President Joe Biden, pictured at the 2022 Detroit Auto Show, and Democrats have incentivized buying electric vehicles. (Evan Vucci / AP Photo)

TOLEDO, Ohio — Donald Trump says the Biden administration’s policy to promote electric vehicles is a “radical plan” that would kill the economy in automaking states. Republican allies in the petroleum industry have spent millions on ads that say President Joe Biden’s tax credit for EV buyers will cost Americans their freedom.

Trump, the presumptive Republican presidential nominee, and others say Biden’s push for EVs is unfair to consumers, amounts to government overreach and ultimately will be a liability for Democrats. Trump even squeezed in an attack at the top of his remarks Friday after his criminal conviction in New York.

Democrats have been less vocal and more nuanced, advocating Biden’s climate reduction goals while promoting homegrown technology over competition from China.

However, interviews with about 20 voters in the pivotal industrial heartlands of Ohio and Michigan reveal a more complicated dynamic among people who may decide the winner of November’s presidential and Senate elections.

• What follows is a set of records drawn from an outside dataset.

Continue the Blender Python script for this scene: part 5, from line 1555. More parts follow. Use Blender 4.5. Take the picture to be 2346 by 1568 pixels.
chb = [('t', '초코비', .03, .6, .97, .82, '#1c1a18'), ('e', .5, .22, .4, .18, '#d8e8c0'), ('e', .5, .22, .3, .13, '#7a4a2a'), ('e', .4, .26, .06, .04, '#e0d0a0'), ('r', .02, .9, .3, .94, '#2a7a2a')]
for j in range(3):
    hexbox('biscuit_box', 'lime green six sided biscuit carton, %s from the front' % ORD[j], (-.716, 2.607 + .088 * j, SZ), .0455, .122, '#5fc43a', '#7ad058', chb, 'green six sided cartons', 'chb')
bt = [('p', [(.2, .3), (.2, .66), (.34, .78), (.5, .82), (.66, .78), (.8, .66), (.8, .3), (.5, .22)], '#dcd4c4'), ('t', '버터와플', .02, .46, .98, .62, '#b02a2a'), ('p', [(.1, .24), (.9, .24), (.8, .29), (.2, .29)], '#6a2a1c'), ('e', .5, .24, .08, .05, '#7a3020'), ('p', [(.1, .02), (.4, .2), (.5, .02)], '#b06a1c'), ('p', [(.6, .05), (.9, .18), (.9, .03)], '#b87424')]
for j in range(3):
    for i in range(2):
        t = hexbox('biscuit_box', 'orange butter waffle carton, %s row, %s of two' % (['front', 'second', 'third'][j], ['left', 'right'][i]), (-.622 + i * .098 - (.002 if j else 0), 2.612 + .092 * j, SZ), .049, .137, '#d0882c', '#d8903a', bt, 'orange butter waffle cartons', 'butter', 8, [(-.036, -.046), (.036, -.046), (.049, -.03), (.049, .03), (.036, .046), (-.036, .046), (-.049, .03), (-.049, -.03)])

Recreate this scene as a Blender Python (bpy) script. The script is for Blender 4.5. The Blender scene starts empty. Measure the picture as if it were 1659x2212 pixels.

Toledo has produced Jeeps since World War II and is home to oil refineries.

It’s here where people say issues such as the cost of gas and groceries will be more critical than EVs when they vote. However, during the interviews with people across the political spectrum, many were skeptical of the vehicles and critical of the Democratic president’s tax credits.

“You cannot be shoving EVs down our throat,” said Joe Dempsey of Oregon, Ohio, who drives a Toyota gas-electric hybrid that does not require charging. “Let the American people decide if it’s going to happen.”

Republicans, long unable to crack Ohio Sen. Sherrod Brown’s blue-collar backing, see linking him to Biden’s sweeping 2022 Inflation Reduction Act, which created tax credits for EV buyers, as one way to do it in an election year.

Brown voted for the act, aimed at fighting climate change in part by providing a $7,500 tax credit for new EV sales to spur steps toward the president’s goal of making EVs 50% of all new vehicle sales by 2030. Republicans and their allies routinely refer to the policy as a government mandate.

However, Brown has pledged to oppose a rule change proposed by Biden this summer that would allow EVs built in the United States but with Chinese-made components to qualify for the credit.

“This will allow China to infiltrate the American auto supply chain, at American taxpayers’ expense,” Brown said in May. “American tax dollars should support American manufacturing and American workers — not enrich Chinese companies.”

Brown, a progressive with a pro-worker mantra, has little to worry about maintaining his party’s base. However, former Ohio Rep. Tim Ryan, a fellow Democrat, said he appears to be aware of the risks of being seen as allying too strongly with Biden, who is unpopular in Ohio.

“Sherrod doesn’t have to worry about Democrats. They love him,” Ryan said. “The question is, can he make up the middle? I think he can.”

John Hiskey, a Vietnam veteran from Toledo, thinks EVs are a great idea. He doubts the industry would be this far along without a push from the government, but he is interested in getting one so he can visit his grandkids without making multiple stops and taking time to charge the vehicle.

“I don’t want to wait a half-hour unless they start putting them in bars,” said Hiskey, adding that his vote will not be influenced by which party or politician backs EVs.

Others said the vehicles are cost-prohibitive, even with the tax credit.

Veteran Democratic strategist Joel Benenson, a pollster and senior adviser to Barack Obama’s and Hillary Clinton’s presidential campaigns, said one unifying call for Americans to embrace the technology, akin to President John F. Kennedy’s 1961 moon landing goal within the decade, is missing. “No one’s telling an inspiring story for EVs. So, how do you develop that story, and what will it mean for America going forward?” Benenson said. “That could be a powerful narrative.”